De acordo com o juiz da Comarca de São Gabriel da Cachoeira (AM), Manoel Átila Autran, há dificuldades para garantir a abordagem intercultural nos estados. O município é o que reúne mais indígenas no Brasil, com a presença de 23 etnias. Segundo o magistrado, são 14 dialetos falados e cinco línguas oficiais, entre as quais estão o português e o yanomami, o que dificulta o trabalho.
Já na Comarca de Tabatinga (AM), um grande número de pessoas reside em áreas afastadas do centro urbano da cidade, como informou a juíza Bárbara Marinho Nogueira. “A população indígena vive, comumente, em comunidades distantes que são percorridas por vias fluviais, em pequenas embarcações, dificultando, muitas vezes, as intimações e realizações de audiências no Fórum local. Com isso, a realização do depoimento especial, muitas vezes, exige soluções alternativas e criativas para sua implementação, o que vem gerando a necessidade de integração entre o Poder Judiciário e outros órgãos locais para o deslocamento às referidas comunidades para o cumprimento de diligências básicas”, ressaltou.
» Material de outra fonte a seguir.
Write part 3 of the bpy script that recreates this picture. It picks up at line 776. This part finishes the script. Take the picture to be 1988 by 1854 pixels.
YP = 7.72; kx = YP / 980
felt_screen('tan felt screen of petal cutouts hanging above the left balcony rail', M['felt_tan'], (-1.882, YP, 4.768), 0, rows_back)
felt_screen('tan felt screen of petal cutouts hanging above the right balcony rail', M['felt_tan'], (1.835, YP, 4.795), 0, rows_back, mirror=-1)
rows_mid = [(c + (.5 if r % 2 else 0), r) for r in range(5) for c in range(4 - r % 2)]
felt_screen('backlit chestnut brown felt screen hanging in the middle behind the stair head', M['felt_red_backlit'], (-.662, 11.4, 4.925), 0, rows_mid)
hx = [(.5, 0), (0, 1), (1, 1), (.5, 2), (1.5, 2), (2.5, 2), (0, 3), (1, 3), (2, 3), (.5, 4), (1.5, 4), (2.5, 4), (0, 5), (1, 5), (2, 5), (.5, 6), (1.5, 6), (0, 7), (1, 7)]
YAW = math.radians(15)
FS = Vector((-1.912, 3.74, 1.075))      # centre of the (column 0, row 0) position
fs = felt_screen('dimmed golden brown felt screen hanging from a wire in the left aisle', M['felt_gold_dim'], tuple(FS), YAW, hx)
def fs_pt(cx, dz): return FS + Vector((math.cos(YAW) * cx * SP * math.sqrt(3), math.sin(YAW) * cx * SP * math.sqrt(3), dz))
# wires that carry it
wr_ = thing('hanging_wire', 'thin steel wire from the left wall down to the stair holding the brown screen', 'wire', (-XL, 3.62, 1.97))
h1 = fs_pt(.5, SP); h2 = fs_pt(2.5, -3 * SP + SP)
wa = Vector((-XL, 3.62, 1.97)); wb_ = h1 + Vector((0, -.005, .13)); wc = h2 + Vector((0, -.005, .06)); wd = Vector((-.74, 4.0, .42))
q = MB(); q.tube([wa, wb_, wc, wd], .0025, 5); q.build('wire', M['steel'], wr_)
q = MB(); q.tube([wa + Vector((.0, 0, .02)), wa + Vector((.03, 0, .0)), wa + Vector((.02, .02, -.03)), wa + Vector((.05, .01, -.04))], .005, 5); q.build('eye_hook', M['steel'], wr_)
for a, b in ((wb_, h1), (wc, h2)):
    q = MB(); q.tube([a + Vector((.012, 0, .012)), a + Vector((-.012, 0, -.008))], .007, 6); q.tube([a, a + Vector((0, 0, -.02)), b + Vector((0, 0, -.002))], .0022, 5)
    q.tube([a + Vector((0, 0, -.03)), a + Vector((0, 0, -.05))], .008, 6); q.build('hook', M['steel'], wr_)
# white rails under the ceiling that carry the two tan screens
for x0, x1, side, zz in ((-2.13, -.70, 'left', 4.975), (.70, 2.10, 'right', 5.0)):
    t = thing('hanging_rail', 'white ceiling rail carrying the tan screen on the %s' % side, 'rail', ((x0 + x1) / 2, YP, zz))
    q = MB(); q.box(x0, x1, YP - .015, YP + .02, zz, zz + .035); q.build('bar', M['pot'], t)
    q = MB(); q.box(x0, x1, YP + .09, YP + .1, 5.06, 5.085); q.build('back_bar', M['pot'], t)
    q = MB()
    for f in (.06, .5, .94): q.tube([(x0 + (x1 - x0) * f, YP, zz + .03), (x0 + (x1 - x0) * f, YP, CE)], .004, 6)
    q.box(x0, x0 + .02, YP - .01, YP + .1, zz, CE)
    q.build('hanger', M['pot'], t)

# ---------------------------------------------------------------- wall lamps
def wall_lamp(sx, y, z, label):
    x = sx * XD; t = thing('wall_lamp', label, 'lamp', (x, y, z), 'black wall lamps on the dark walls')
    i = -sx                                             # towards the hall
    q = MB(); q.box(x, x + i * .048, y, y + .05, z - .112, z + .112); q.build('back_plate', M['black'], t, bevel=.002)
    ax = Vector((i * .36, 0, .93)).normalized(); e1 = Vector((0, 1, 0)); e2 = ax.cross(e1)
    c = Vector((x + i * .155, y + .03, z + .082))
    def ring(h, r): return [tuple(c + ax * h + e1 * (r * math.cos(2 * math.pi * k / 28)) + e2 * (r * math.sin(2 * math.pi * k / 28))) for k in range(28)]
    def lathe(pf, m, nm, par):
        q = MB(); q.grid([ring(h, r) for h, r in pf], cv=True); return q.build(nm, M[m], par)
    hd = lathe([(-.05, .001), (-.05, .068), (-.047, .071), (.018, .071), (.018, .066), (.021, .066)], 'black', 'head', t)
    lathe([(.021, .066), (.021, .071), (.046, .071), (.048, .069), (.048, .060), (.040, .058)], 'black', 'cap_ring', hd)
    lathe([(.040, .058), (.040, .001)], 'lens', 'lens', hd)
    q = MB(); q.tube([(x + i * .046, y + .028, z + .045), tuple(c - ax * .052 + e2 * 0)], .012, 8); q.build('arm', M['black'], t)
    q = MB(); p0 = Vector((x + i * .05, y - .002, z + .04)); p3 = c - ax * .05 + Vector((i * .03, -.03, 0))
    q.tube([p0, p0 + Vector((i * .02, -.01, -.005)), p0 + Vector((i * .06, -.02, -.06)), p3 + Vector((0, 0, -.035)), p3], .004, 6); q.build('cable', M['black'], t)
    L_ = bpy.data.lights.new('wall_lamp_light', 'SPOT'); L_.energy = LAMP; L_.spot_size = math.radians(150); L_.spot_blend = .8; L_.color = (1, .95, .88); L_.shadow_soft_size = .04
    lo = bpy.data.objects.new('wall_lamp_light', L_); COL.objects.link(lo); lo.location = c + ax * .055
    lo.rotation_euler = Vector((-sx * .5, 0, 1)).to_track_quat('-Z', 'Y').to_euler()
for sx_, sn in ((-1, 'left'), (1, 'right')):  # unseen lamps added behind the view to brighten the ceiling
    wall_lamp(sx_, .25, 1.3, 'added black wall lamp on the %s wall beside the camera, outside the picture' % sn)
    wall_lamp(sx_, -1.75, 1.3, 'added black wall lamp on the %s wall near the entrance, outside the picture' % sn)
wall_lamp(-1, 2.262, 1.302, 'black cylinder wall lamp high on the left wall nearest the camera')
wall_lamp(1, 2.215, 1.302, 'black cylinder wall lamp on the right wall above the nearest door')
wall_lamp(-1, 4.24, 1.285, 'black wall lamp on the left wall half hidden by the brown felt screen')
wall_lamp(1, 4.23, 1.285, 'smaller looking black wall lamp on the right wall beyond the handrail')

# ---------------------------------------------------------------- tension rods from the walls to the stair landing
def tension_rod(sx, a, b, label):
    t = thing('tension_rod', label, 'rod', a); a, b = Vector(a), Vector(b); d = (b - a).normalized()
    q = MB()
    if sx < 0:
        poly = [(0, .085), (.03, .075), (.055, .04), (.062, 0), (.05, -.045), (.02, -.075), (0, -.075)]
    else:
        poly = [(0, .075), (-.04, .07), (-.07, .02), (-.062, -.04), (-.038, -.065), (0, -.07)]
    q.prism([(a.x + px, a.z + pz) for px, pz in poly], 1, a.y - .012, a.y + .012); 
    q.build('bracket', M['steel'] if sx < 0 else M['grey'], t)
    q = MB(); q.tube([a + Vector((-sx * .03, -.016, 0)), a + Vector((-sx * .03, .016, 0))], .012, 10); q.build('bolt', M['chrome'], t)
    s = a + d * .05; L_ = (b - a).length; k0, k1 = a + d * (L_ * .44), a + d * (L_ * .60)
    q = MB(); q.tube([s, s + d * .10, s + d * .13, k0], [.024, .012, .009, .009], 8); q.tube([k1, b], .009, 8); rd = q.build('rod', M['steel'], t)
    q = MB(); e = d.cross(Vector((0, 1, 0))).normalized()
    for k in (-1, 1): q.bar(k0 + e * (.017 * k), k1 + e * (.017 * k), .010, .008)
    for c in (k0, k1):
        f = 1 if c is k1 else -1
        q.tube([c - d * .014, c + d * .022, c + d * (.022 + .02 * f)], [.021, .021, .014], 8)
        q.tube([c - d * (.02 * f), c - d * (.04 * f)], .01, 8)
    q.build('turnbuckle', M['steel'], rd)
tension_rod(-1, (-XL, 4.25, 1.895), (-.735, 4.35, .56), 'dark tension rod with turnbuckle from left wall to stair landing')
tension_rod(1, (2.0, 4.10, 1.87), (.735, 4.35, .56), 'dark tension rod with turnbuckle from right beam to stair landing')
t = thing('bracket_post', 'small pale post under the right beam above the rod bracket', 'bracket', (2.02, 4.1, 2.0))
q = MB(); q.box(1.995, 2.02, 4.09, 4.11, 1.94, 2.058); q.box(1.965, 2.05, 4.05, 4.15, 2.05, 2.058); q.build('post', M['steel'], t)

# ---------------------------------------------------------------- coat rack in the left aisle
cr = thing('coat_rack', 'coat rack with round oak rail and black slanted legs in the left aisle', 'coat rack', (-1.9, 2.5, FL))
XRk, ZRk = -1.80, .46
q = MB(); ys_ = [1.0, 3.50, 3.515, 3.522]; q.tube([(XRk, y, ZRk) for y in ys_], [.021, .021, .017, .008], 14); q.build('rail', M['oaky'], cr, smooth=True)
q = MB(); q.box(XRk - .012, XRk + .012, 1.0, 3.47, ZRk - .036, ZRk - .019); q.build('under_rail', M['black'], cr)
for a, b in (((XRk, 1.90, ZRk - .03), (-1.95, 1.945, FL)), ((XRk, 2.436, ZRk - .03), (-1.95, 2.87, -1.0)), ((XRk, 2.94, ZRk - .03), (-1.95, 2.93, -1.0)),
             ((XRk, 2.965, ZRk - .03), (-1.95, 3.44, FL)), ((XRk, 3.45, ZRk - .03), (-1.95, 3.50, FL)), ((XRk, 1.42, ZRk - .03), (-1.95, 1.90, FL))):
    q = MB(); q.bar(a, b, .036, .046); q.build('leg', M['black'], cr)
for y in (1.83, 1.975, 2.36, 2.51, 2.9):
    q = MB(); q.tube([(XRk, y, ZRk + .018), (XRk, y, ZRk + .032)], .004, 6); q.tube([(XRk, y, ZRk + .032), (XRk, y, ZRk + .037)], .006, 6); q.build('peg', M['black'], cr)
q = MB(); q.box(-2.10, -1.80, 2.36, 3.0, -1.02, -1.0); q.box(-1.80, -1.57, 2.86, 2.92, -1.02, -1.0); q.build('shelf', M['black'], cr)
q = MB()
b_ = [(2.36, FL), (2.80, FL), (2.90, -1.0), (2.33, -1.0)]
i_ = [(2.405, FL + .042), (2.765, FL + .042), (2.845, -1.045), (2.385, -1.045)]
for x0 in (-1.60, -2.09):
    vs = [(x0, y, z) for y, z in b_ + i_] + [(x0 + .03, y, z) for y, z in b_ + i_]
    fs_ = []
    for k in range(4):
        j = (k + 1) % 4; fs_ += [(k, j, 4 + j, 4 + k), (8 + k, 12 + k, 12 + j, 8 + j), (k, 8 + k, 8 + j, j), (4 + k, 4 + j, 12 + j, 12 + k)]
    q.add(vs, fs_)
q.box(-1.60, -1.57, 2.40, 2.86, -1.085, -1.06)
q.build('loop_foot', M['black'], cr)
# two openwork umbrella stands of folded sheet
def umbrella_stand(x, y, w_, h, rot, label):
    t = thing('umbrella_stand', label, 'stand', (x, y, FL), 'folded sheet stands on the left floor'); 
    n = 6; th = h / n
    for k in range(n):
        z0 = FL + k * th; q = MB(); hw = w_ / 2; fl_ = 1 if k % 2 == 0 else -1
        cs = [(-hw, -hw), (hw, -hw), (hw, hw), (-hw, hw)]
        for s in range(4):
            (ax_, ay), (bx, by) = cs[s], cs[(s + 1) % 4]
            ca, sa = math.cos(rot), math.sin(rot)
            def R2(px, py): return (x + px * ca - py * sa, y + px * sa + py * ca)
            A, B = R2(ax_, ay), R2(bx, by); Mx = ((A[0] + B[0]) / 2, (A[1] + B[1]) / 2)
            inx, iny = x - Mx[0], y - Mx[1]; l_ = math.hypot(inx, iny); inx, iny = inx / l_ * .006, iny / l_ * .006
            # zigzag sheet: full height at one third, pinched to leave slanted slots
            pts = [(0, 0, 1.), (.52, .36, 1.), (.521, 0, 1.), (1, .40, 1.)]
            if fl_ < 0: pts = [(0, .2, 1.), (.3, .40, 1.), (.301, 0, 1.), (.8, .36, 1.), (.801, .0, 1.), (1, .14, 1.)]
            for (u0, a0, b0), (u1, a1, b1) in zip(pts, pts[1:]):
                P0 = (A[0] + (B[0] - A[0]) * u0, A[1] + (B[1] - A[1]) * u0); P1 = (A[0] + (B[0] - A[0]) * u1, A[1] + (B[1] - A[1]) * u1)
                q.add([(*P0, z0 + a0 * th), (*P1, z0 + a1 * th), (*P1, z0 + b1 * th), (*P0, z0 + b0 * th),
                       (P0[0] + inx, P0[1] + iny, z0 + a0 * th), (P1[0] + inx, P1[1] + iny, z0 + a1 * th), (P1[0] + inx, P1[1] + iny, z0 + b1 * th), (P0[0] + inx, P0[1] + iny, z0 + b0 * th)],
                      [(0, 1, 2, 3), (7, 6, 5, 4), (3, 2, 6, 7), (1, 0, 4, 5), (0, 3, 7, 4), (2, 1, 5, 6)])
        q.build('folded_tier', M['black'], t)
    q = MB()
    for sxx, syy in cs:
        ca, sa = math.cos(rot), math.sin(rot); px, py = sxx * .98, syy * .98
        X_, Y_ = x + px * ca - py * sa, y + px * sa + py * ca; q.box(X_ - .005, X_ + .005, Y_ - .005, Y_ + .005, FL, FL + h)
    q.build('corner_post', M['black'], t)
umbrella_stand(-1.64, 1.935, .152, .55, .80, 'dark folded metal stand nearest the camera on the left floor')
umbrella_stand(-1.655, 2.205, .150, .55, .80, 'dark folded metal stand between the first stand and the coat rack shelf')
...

Por sua vez, a juíza da Comarca de Boa Vista (RR), Graciete Sotto Mayor Ribeiro, afirmou que normalmente só se tem conhecimento de que as partes envolvidas são indígenas na hora da audiência. “Temos uma quantidade de indígenas desaldeados muito grande. Temos aqui 11 etnias divididas em 32 áreas demarcadas, mas a maioria dessas etnias vive desaldeada na capital”, disse.
O povo romani (cigano), que será o foco da Comarca de Eunápolis (BA), também apresenta empecilhos para o levantamento de informações. Segundo juiz Otaviano Andrade de Souza Sobrinho, esses povos, por cultura, resistem a uma interação com autoridades. Também há uma situação conflituosa entre as próprias comunidades ciganas. “Só aqui em Eunápolis temos seis acampamentos e eles não interagem. Temos desafios a serem enfrentados na busca de dados, para que estabeleçamos relações que permitam a coleta das informações necessárias ao projeto, sem que sejamos invasivos. Para isso, será necessária a contribuição de pessoas de fora do Judiciário que já possuam um bom relacionamento interpessoal com os membros da comunidade.”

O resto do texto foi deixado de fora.